**Given material**
══════

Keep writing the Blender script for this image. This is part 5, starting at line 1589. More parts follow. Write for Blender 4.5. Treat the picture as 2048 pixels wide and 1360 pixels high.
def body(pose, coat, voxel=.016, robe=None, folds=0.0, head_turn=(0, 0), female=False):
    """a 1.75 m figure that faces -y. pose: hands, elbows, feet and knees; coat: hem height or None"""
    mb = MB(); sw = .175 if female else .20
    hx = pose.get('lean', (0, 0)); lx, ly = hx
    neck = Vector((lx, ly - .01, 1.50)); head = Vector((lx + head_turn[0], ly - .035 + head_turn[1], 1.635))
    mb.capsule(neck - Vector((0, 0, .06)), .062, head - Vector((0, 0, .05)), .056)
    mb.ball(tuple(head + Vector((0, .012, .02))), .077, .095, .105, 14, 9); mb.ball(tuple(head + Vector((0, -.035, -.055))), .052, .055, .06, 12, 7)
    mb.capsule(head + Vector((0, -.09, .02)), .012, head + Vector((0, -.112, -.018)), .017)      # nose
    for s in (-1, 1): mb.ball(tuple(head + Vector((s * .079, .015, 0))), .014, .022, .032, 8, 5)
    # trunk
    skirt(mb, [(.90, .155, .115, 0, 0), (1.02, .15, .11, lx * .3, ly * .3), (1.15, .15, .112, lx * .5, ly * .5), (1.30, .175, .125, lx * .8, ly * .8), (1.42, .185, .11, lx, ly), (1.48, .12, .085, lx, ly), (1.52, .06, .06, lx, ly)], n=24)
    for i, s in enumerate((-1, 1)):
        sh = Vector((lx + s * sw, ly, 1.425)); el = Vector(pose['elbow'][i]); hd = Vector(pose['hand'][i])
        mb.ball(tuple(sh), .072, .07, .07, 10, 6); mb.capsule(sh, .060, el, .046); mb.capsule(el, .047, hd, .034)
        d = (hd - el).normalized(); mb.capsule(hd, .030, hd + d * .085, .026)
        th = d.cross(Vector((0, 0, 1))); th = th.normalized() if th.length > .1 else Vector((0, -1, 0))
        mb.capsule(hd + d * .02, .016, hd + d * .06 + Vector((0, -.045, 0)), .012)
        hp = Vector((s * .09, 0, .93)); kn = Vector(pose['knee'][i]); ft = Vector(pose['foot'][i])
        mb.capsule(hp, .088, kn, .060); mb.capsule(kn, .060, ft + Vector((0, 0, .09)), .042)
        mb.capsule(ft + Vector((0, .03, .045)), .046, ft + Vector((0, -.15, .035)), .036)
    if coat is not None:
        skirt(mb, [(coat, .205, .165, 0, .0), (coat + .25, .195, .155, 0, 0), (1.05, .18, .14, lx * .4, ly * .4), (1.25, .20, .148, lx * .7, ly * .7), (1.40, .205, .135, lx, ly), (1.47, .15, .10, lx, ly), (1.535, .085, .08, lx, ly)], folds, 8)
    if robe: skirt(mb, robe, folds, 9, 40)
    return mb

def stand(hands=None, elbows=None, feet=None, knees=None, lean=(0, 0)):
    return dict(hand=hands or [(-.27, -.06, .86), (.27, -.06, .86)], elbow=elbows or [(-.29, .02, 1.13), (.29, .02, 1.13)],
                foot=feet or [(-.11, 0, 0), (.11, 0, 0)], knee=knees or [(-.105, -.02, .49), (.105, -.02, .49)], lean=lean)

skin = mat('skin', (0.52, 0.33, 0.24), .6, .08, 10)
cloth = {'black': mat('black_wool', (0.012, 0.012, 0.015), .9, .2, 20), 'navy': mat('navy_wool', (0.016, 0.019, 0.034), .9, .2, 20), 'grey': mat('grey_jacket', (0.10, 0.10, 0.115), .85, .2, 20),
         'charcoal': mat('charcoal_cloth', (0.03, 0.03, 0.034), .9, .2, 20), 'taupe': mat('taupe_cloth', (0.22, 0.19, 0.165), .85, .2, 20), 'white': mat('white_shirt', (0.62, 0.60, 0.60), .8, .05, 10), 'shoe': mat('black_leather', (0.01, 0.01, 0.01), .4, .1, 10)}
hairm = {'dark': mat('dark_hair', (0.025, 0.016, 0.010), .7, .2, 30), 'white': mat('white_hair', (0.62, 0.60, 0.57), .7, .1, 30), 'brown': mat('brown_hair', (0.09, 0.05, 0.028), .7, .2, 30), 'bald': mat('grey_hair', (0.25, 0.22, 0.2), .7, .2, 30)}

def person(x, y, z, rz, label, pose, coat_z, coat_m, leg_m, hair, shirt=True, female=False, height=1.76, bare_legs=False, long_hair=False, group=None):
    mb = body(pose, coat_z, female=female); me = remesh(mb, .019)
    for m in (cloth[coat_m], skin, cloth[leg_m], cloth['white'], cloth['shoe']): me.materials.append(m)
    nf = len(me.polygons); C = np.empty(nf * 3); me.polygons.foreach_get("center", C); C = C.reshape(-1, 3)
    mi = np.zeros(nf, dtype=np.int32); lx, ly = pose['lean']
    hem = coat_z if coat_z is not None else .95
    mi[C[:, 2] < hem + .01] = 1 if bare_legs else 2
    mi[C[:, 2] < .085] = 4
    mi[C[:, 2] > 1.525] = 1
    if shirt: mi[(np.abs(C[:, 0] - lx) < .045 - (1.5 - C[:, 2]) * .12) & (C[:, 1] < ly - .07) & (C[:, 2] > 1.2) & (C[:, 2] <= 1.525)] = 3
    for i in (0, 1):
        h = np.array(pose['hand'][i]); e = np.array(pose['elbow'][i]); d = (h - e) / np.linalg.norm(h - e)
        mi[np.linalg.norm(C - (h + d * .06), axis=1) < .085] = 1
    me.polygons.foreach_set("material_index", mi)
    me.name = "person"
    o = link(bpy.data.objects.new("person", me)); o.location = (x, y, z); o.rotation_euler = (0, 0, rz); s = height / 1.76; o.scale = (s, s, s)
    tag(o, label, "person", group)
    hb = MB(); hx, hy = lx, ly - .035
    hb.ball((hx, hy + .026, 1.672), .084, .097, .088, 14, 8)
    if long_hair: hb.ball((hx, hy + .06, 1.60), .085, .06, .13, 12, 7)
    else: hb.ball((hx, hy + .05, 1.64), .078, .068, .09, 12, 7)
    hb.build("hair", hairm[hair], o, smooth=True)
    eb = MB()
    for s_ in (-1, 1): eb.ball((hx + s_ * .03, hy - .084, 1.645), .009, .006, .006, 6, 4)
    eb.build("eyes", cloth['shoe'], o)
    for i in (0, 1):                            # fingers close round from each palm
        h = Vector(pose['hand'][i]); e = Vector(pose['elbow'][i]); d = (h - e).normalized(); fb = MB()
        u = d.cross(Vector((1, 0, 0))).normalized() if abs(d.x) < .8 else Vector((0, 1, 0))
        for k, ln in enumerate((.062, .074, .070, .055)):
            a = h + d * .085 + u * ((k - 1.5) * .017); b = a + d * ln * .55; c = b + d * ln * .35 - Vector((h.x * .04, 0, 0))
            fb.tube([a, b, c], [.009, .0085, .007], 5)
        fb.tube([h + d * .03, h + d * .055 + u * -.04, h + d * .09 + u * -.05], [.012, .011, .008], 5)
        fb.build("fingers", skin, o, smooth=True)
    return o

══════

**Short problem**
Copy out the whole listing, exactly as written.

**Exercise answer**
Keep writing the Blender script for this image. This is part 5, starting at line 1589. More parts follow. Write for Blender 4.5. Treat the picture as 2048 pixels wide and 1360 pixels high.
def body(pose, coat, voxel=.016, robe=None, folds=0.0, head_turn=(0, 0), female=False):
    """a 1.75 m figure that faces -y. pose: hands, elbows, feet and knees; coat: hem height or None"""
    mb = MB(); sw = .175 if female else .20
    hx = pose.get('lean', (0, 0)); lx, ly = hx
    neck = Vector((lx, ly - .01, 1.50)); head = Vector((lx + head_turn[0], ly - .035 + head_turn[1], 1.635))
    mb.capsule(neck - Vector((0, 0, .06)), .062, head - Vector((0, 0, .05)), .056)
    mb.ball(tuple(head + Vector((0, .012, .02))), .077, .095, .105, 14, 9); mb.ball(tuple(head + Vector((0, -.035, -.055))), .052, .055, .06, 12, 7)
    mb.capsule(head + Vector((0, -.09, .02)), .012, head + Vector((0, -.112, -.018)), .017)      # nose
    for s in (-1, 1): mb.ball(tuple(head + Vector((s * .079, .015, 0))), .014, .022, .032, 8, 5)
    # trunk
    skirt(mb, [(.90, .155, .115, 0, 0), (1.02, .15, .11, lx * .3, ly * .3), (1.15, .15, .112, lx * .5, ly * .5), (1.30, .175, .125, lx * .8, ly * .8), (1.42, .185, .11, lx, ly), (1.48, .12, .085, lx, ly), (1.52, .06, .06, lx, ly)], n=24)
    for i, s in enumerate((-1, 1)):
        sh = Vector((lx + s * sw, ly, 1.425)); el = Vector(pose['elbow'][i]); hd = Vector(pose['hand'][i])
        mb.ball(tuple(sh), .072, .07, .07, 10, 6); mb.capsule(sh, .060, el, .046); mb.capsule(el, .047, hd, .034)
        d = (hd - el).normalized(); mb.capsule(hd, .030, hd + d * .085, .026)
        th = d.cross(Vector((0, 0, 1))); th = th.normalized() if th.length > .1 else Vector((0, -1, 0))
        mb.capsule(hd + d * .02, .016, hd + d * .06 + Vector((0, -.045, 0)), .012)
        hp = Vector((s * .09, 0, .93)); kn = Vector(pose['knee'][i]); ft = Vector(pose['foot'][i])
        mb.capsule(hp, .088, kn, .060); mb.capsule(kn, .060, ft + Vector((0, 0, .09)), .042)
        mb.capsule(ft + Vector((0, .03, .045)), .046, ft + Vector((0, -.15, .035)), .036)
    if coat is not None:
        skirt(mb, [(coat, .205, .165, 0, .0), (coat + .25, .195, .155, 0, 0), (1.05, .18, .14, lx * .4, ly * .4), (1.25, .20, .148, lx * .7, ly * .7), (1.40, .205, .135, lx, ly), (1.47, .15, .10, lx, ly), (1.535, .085, .08, lx, ly)], folds, 8)
    if robe: skirt(mb, robe, folds, 9, 40)
    return mb

def stand(hands=None, elbows=None, feet=None, knees=None, lean=(0, 0)):
    return dict(hand=hands or [(-.27, -.06, .86), (.27, -.06, .86)], elbow=elbows or [(-.29, .02, 1.13), (.29, .02, 1.13)],
                foot=feet or [(-.11, 0, 0), (.11, 0, 0)], knee=knees or [(-.105, -.02, .49), (.105, -.02, .49)], lean=lean)

skin = mat('skin', (0.52, 0.33, 0.24), .6, .08, 10)
cloth = {'black': mat('black_wool', (0.012, 0.012, 0.015), .9, .2, 20), 'navy': mat('navy_wool', (0.016, 0.019, 0.034), .9, .2, 20), 'grey': mat('grey_jacket', (0.10, 0.10, 0.115), .85, .2, 20),
         'charcoal': mat('charcoal_cloth', (0.03, 0.03, 0.034), .9, .2, 20), 'taupe': mat('taupe_cloth', (0.22, 0.19, 0.165), .85, .2, 20), 'white': mat('white_shirt', (0.62, 0.60, 0.60), .8, .05, 10), 'shoe': mat('black_leather', (0.01, 0.01, 0.01), .4, .1, 10)}
hairm = {'dark': mat('dark_hair', (0.025, 0.016, 0.010), .7, .2, 30), 'white': mat('white_hair', (0.62, 0.60, 0.57), .7, .1, 30), 'brown': mat('brown_hair', (0.09, 0.05, 0.028), .7, .2, 30), 'bald': mat('grey_hair', (0.25, 0.22, 0.2), .7, .2, 30)}

def person(x, y, z, rz, label, pose, coat_z, coat_m, leg_m, hair, shirt=True, female=False, height=1.76, bare_legs=False, long_hair=False, group=None):
    mb = body(pose, coat_z, female=female); me = remesh(mb, .019)
    for m in (cloth[coat_m], skin, cloth[leg_m], cloth['white'], cloth['shoe']): me.materials.append(m)
    nf = len(me.polygons); C = np.empty(nf * 3); me.polygons.foreach_get("center", C); C = C.reshape(-1, 3)
    mi = np.zeros(nf, dtype=np.int32); lx, ly = pose['lean']
    hem = coat_z if coat_z is not None else .95
    mi[C[:, 2] < hem + .01] = 1 if bare_legs else 2
    mi[C[:, 2] < .085] = 4
    mi[C[:, 2] > 1.525] = 1
    if shirt: mi[(np.abs(C[:, 0] - lx) < .045 - (1.5 - C[:, 2]) * .12) & (C[:, 1] < ly - .07) & (C[:, 2] > 1.2) & (C[:, 2] <= 1.525)] = 3
    for i in (0, 1):
        h = np.array(pose['hand'][i]); e = np.array(pose['elbow'][i]); d = (h - e) / np.linalg.norm(h - e)
        mi[np.linalg.norm(C - (h + d * .06), axis=1) < .085] = 1
    me.polygons.foreach_set("material_index", mi)
    me.name = "person"
    o = link(bpy.data.objects.new("person", me)); o.location = (x, y, z); o.rotation_euler = (0, 0, rz); s = height / 1.76; o.scale = (s, s, s)
    tag(o, label, "person", group)
    hb = MB(); hx, hy = lx, ly - .035
    hb.ball((hx, hy + .026, 1.672), .084, .097, .088, 14, 8)
    if long_hair: hb.ball((hx, hy + .06, 1.60), .085, .06, .13, 12, 7)
    else: hb.ball((hx, hy + .05, 1.64), .078, .068, .09, 12, 7)
    hb.build("hair", hairm[hair], o, smooth=True)
    eb = MB()
    for s_ in (-1, 1): eb.ball((hx + s_ * .03, hy - .084, 1.645), .009, .006, .006, 6, 4)
    eb.build("eyes", cloth['shoe'], o)
    for i in (0, 1):                            # fingers close round from each palm
        h = Vector(pose['hand'][i]); e = Vector(pose['elbow'][i]); d = (h - e).normalized(); fb = MB()
        u = d.cross(Vector((1, 0, 0))).normalized() if abs(d.x) < .8 else Vector((0, 1, 0))
        for k, ln in enumerate((.062, .074, .070, .055)):
            a = h + d * .085 + u * ((k - 1.5) * .017); b = a + d * ln * .55; c = b + d * ln * .35 - Vector((h.x * .04, 0, 0))
            fb.tube([a, b, c], [.009, .0085, .007], 5)
        fb.tube([h + d * .03, h + d * .055 + u * -.04, h + d * .09 + u * -.05], [.012, .011, .008], 5)
        fb.build("fingers", skin, o, smooth=True)
    return o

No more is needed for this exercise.